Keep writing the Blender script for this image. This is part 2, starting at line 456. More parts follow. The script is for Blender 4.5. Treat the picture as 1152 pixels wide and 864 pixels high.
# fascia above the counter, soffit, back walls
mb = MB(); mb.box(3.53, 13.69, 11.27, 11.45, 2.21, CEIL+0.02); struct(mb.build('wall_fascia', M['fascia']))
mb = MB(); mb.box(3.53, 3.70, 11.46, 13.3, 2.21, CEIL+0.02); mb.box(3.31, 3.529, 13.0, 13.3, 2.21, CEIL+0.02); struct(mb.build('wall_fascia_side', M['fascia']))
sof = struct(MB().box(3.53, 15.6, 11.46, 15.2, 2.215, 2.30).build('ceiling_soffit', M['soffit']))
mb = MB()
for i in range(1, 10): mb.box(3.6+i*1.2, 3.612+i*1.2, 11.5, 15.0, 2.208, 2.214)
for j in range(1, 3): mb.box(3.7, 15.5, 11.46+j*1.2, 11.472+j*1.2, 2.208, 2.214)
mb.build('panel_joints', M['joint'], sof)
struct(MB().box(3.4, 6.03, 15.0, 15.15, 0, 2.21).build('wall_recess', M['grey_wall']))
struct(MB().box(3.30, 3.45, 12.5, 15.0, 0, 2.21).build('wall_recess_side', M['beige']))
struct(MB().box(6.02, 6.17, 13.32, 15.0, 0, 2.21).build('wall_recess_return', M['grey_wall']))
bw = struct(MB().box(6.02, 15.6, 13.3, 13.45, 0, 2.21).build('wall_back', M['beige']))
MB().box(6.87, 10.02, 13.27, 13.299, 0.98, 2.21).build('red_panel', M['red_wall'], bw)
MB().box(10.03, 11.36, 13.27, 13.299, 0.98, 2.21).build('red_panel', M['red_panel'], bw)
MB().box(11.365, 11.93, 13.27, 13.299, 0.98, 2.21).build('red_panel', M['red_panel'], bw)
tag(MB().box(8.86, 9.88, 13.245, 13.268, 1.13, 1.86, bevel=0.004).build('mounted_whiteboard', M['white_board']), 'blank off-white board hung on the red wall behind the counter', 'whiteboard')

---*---

## What needs to be done
Using the data above, return each line exactly as written.

## Task answer
Keep writing the Blender script for this image. This is part 2, starting at line 456. More parts follow. The script is for Blender 4.5. Treat the picture as 1152 pixels wide and 864 pixels high.
# fascia above the counter, soffit, back walls
mb = MB(); mb.box(3.53, 13.69, 11.27, 11.45, 2.21, CEIL+0.02); struct(mb.build('wall_fascia', M['fascia']))
mb = MB(); mb.box(3.53, 3.70, 11.46, 13.3, 2.21, CEIL+0.02); mb.box(3.31, 3.529, 13.0, 13.3, 2.21, CEIL+0.02); struct(mb.build('wall_fascia_side', M['fascia']))
sof = struct(MB().box(3.53, 15.6, 11.46, 15.2, 2.215, 2.30).build('ceiling_soffit', M['soffit']))
mb = MB()
for i in range(1, 10): mb.box(3.6+i*1.2, 3.612+i*1.2, 11.5, 15.0, 2.208, 2.214)
for j in range(1, 3): mb.box(3.7, 15.5, 11.46+j*1.2, 11.472+j*1.2, 2.208, 2.214)
mb.build('panel_joints', M['joint'], sof)
struct(MB().box(3.4, 6.03, 15.0, 15.15, 0, 2.21).build('wall_recess', M['grey_wall']))
struct(MB().box(3.30, 3.45, 12.5, 15.0, 0, 2.21).build('wall_recess_side', M['beige']))
struct(MB().box(6.02, 6.17, 13.32, 15.0, 0, 2.21).build('wall_recess_return', M['grey_wall']))
bw = struct(MB().box(6.02, 15.6, 13.3, 13.45, 0, 2.21).build('wall_back', M['beige']))
MB().box(6.87, 10.02, 13.27, 13.299, 0.98, 2.21).build('red_panel', M['red_wall'], bw)
MB().box(10.03, 11.36, 13.27, 13.299, 0.98, 2.21).build('red_panel', M['red_panel'], bw)
MB().box(11.365, 11.93, 13.27, 13.299, 0.98, 2.21).build('red_panel', M['red_panel'], bw)
tag(MB().box(8.86, 9.88, 13.245, 13.268, 1.13, 1.86, bevel=0.004).build('mounted_whiteboard', M['white_board']), 'blank off-white board hung on the red wall behind the counter', 'whiteboard')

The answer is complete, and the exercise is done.